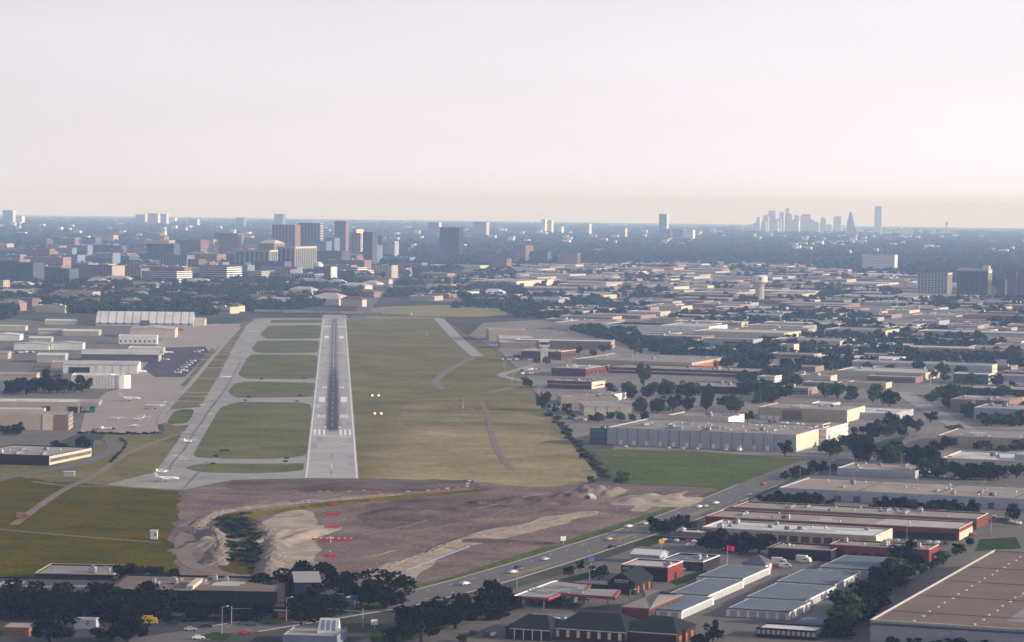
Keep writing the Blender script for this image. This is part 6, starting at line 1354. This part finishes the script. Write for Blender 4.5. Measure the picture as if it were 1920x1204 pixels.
def scatter(poly, n, w, seed, clump=.0, extra=0, hs=1.0):
    r = np.random.default_rng(seed); xs = [p[0] for p in poly]; ys = [p[1] for p in poly]; out = []; ph = r.uniform(0, 6.28, 6)
    for _ in range(n):
        x = r.uniform(min(xs), max(xs)); y = r.uniform(min(ys), max(ys))
        if not inpoly(x, y, poly): continue
        p = U(x, y)
        g = math.sin(p.x / 55 + ph[0]) + math.sin(p.y / 130 + ph[1]) + math.sin((p.x + p.y * .4) / 90 + ph[2]) + math.sin((p.x * .6 - p.y * .3) / 37 + ph[3])
        if g < clump: continue
        if p.y < 9000 and (in_foot(p.x, p.y, extra) or near_road(p.x, p.y, 20)): continue
        s = w * r.uniform(.7, 1.3); out.append(((p.x, p.y, p.z - .5), (s, s, s * hs * r.uniform(.8, 1.1))))
    return out
pts = scatter([(-30, 524), (300, 520), (480, 520), (700, 525), (690, 560), (640, 580), (470, 584), (380, 592), (170, 592), (-30, 604)], 9000, 13, 1, -1.6)
pts += scatter([(700, 525), (960, 505), (1000, 575), (930, 580), (700, 572)], 2000, 12, 2, -.6)
pts += scatter([(900, 560), (1200, 560), (1920, 545), (1930, 650), (1700, 665), (1480, 690), (1300, 680), (1150, 640), (960, 592)], 7600, 10.5, 3, -.25)
pts += scatter([(1380, 690), (1930, 655), (1930, 800), (1850, 800), (1700, 730), (1420, 760)], 1500, 10, 4, -.2)
woods('suburban_trees', 'scattered trees between the far houses and warehouses, too many to count', pts)
pts = scatter([(-30, 450), (700, 460), (960, 455), (1930, 470), (1930, 545), (1500, 500), (1200, 497), (950, 500), (700, 525), (-30, 530)], 17000, 17, 5, -2.4)
pts += scatter([(940, 500), (1700, 500), (1700, 560), (1000, 560)], 2600, 12, 6, .3)
pts += scatter([(-30, 425), (960, 432), (1930, 448), (1930, 475), (960, 465), (-30, 455)], 9000, 36, 7, -3, hs=.45)
pts += scatter([(-30, 409), (960, 420), (1930, 436), (1930, 450), (960, 434), (-30, 427)], 4000, 70, 8, -9, hs=.3)
woods('far_woodland', 'far woods stretching to the hazy horizon', pts)
# specks of pale roofs shining out of the far woods
mb = MB(); r = random.Random(21)
for k in range(150):
    x = r.uniform(-20, 1930); y0 = 414 + (x / 1920) * 24; y = y0 + abs(r.gauss(0, 1)) * 16 + 8; p = U(x, min(y, 478)); 
    if in_foot(p.x, p.y, 30): continue
    a = GRID; L = r.uniform(10, 35); D = r.uniform(12, 25); h = r.uniform(9, 16) + p.y / 2000; c, s = math.cos(a), math.sin(a); q = lambda u, v, z: (p.x + c * u - s * v, p.y + s * u + c * v, p.z + z)
    mb.add([q(0, 0, 0), q(L, 0, 0), q(L, D, 0), q(0, D, 0), q(0, 0, h), q(L, 0, h), q(L, D, h), q(0, D, h)], [(4, 5, 6, 7), (0, 1, 5, 4), (1, 2, 6, 5), (3, 0, 4, 7)], k % 2)
o = mb.build('far_roofs', ['white', 'cream']); o['kind'] = 'stuff'; o['label'] = 'tiny pale buildings glinting in the far woods'

# ------------------------------------------------------------------ say which one: place within each group of look-alikes
def ordinal(n):
    w = ['', 'first', 'second', 'third', 'fourth', 'fifth', 'sixth', 'seventh', 'eighth', 'ninth', 'tenth', 'eleventh', 'twelfth', 'thirteenth', 'fourteenth', 'fifteenth', 'sixteenth', 'seventeenth', 'eighteenth', 'nineteenth']
    tens = {2: 'twent', 3: 'thirt', 4: 'fort', 5: 'fift', 6: 'sixt', 7: 'sevent', 8: 'eight', 9: 'ninet'}
    if n < 20: return w[n]
    return tens[n // 10] + 'ieth' if n % 10 == 0 else tens[n // 10] + 'y-' + w[n % 10]
bylab = {}
for o in COL.objects:
    if o.parent is None and o.get('category') and o.get('label'): bylab.setdefault(o['label'], []).append(o)
for lab, obs in bylab.items():
    if len(obs) < 2: continue
    obs.sort(key=lambda q: P(q.location)[0])
    for i, o in enumerate(obs):
        t = lab + ', ' + (ordinal(i + 1) + ' from left' if i < len(obs) - 1 else 'rightmost')
        while len(t.split()) > 16 and ' the ' in t: t = t.replace(' the ', ' ', 1)
        o['label'] = t

# ------------------------------------------------------------------ haze
HAZE = 6.6e-5
hz = MB().box(-61500, -1500, -262, 61500, 62500, 270).build('haze', mat('haze', (1, 1, 1)))
hz['kind'] = 'stuff'; hz['label'] = 'pale evening haze over the whole plain'
hm = hz.data.materials[0]; hn = hm.node_tree.nodes; hn.clear()
out = hn.new('ShaderNodeOutputMaterial'); pv = hn.new('ShaderNodeVolumePrincipled')
pv.inputs['Color'].default_value = (0.44, 0.62, 1.0, 1); pv.inputs['Absorption Color'].default_value = (1, 1, 1, 1); pv.inputs['Density'].default_value = HAZE; pv.inputs['Anisotropy'].default_value = 0.0
hm.node_tree.links.new(pv.outputs[0], out.inputs['Volume'])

++++++

Retype the whole listing, keeping every line identical and omitting all pictures.

Keep writing the Blender script for this image. This is part 6, starting at line 1354. This part finishes the script. Write for Blender 4.5. Measure the picture as if it were 1920x1204 pixels.
def scatter(poly, n, w, seed, clump=.0, extra=0, hs=1.0):
    r = np.random.default_rng(seed); xs = [p[0] for p in poly]; ys = [p[1] for p in poly]; out = []; ph = r.uniform(0, 6.28, 6)
    for _ in range(n):
        x = r.uniform(min(xs), max(xs)); y = r.uniform(min(ys), max(ys))
        if not inpoly(x, y, poly): continue
        p = U(x, y)
        g = math.sin(p.x / 55 + ph[0]) + math.sin(p.y / 130 + ph[1]) + math.sin((p.x + p.y * .4) / 90 + ph[2]) + math.sin((p.x * .6 - p.y * .3) / 37 + ph[3])
        if g < clump: continue
        if p.y < 9000 and (in_foot(p.x, p.y, extra) or near_road(p.x, p.y, 20)): continue
        s = w * r.uniform(.7, 1.3); out.append(((p.x, p.y, p.z - .5), (s, s, s * hs * r.uniform(.8, 1.1))))
    return out
pts = scatter([(-30, 524), (300, 520), (480, 520), (700, 525), (690, 560), (640, 580), (470, 584), (380, 592), (170, 592), (-30, 604)], 9000, 13, 1, -1.6)
pts += scatter([(700, 525), (960, 505), (1000, 575), (930, 580), (700, 572)], 2000, 12, 2, -.6)
pts += scatter([(900, 560), (1200, 560), (1920, 545), (1930, 650), (1700, 665), (1480, 690), (1300, 680), (1150, 640), (960, 592)], 7600, 10.5, 3, -.25)
pts += scatter([(1380, 690), (1930, 655), (1930, 800), (1850, 800), (1700, 730), (1420, 760)], 1500, 10, 4, -.2)
woods('suburban_trees', 'scattered trees between the far houses and warehouses, too many to count', pts)
pts = scatter([(-30, 450), (700, 460), (960, 455), (1930, 470), (1930, 545), (1500, 500), (1200, 497), (950, 500), (700, 525), (-30, 530)], 17000, 17, 5, -2.4)
pts += scatter([(940, 500), (1700, 500), (1700, 560), (1000, 560)], 2600, 12, 6, .3)
pts += scatter([(-30, 425), (960, 432), (1930, 448), (1930, 475), (960, 465), (-30, 455)], 9000, 36, 7, -3, hs=.45)
pts += scatter([(-30, 409), (960, 420), (1930, 436), (1930, 450), (960, 434), (-30, 427)], 4000, 70, 8, -9, hs=.3)
woods('far_woodland', 'far woods stretching to the hazy horizon', pts)
# specks of pale roofs shining out of the far woods
mb = MB(); r = random.Random(21)
for k in range(150):
    x = r.uniform(-20, 1930); y0 = 414 + (x / 1920) * 24; y = y0 + abs(r.gauss(0, 1)) * 16 + 8; p = U(x, min(y, 478)); 
    if in_foot(p.x, p.y, 30): continue
    a = GRID; L = r.uniform(10, 35); D = r.uniform(12, 25); h = r.uniform(9, 16) + p.y / 2000; c, s = math.cos(a), math.sin(a); q = lambda u, v, z: (p.x + c * u - s * v, p.y + s * u + c * v, p.z + z)
    mb.add([q(0, 0, 0), q(L, 0, 0), q(L, D, 0), q(0, D, 0), q(0, 0, h), q(L, 0, h), q(L, D, h), q(0, D, h)], [(4, 5, 6, 7), (0, 1, 5, 4), (1, 2, 6, 5), (3, 0, 4, 7)], k % 2)
o = mb.build('far_roofs', ['white', 'cream']); o['kind'] = 'stuff'; o['label'] = 'tiny pale buildings glinting in the far woods'

# ------------------------------------------------------------------ say which one: place within each group of look-alikes
def ordinal(n):
    w = ['', 'first', 'second', 'third', 'fourth', 'fifth', 'sixth', 'seventh', 'eighth', 'ninth', 'tenth', 'eleventh', 'twelfth', 'thirteenth', 'fourteenth', 'fifteenth', 'sixteenth', 'seventeenth', 'eighteenth', 'nineteenth']
    tens = {2: 'twent', 3: 'thirt', 4: 'fort', 5: 'fift', 6: 'sixt', 7: 'sevent', 8: 'eight', 9: 'ninet'}
    if n < 20: return w[n]
    return tens[n // 10] + 'ieth' if n % 10 == 0 else tens[n // 10] + 'y-' + w[n % 10]
bylab = {}
for o in COL.objects:
    if o.parent is None and o.get('category') and o.get('label'): bylab.setdefault(o['label'], []).append(o)
for lab, obs in bylab.items():
    if len(obs) < 2: continue
    obs.sort(key=lambda q: P(q.location)[0])
    for i, o in enumerate(obs):
        t = lab + ', ' + (ordinal(i + 1) + ' from left' if i < len(obs) - 1 else 'rightmost')
        while len(t.split()) > 16 and ' the ' in t: t = t.replace(' the ', ' ', 1)
        o['label'] = t

# ------------------------------------------------------------------ haze
HAZE = 6.6e-5
hz = MB().box(-61500, -1500, -262, 61500, 62500, 270).build('haze', mat('haze', (1, 1, 1)))
hz['kind'] = 'stuff'; hz['label'] = 'pale evening haze over the whole plain'
hm = hz.data.materials[0]; hn = hm.node_tree.nodes; hn.clear()
out = hn.new('ShaderNodeOutputMaterial'); pv = hn.new('ShaderNodeVolumePrincipled')
pv.inputs['Color'].default_value = (0.44, 0.62, 1.0, 1); pv.inputs['Absorption Color'].default_value = (1, 1, 1, 1); pv.inputs['Density'].default_value = HAZE; pv.inputs['Anisotropy'].default_value = 0.0
hm.node_tree.links.new(pv.outputs[0], out.inputs['Volume'])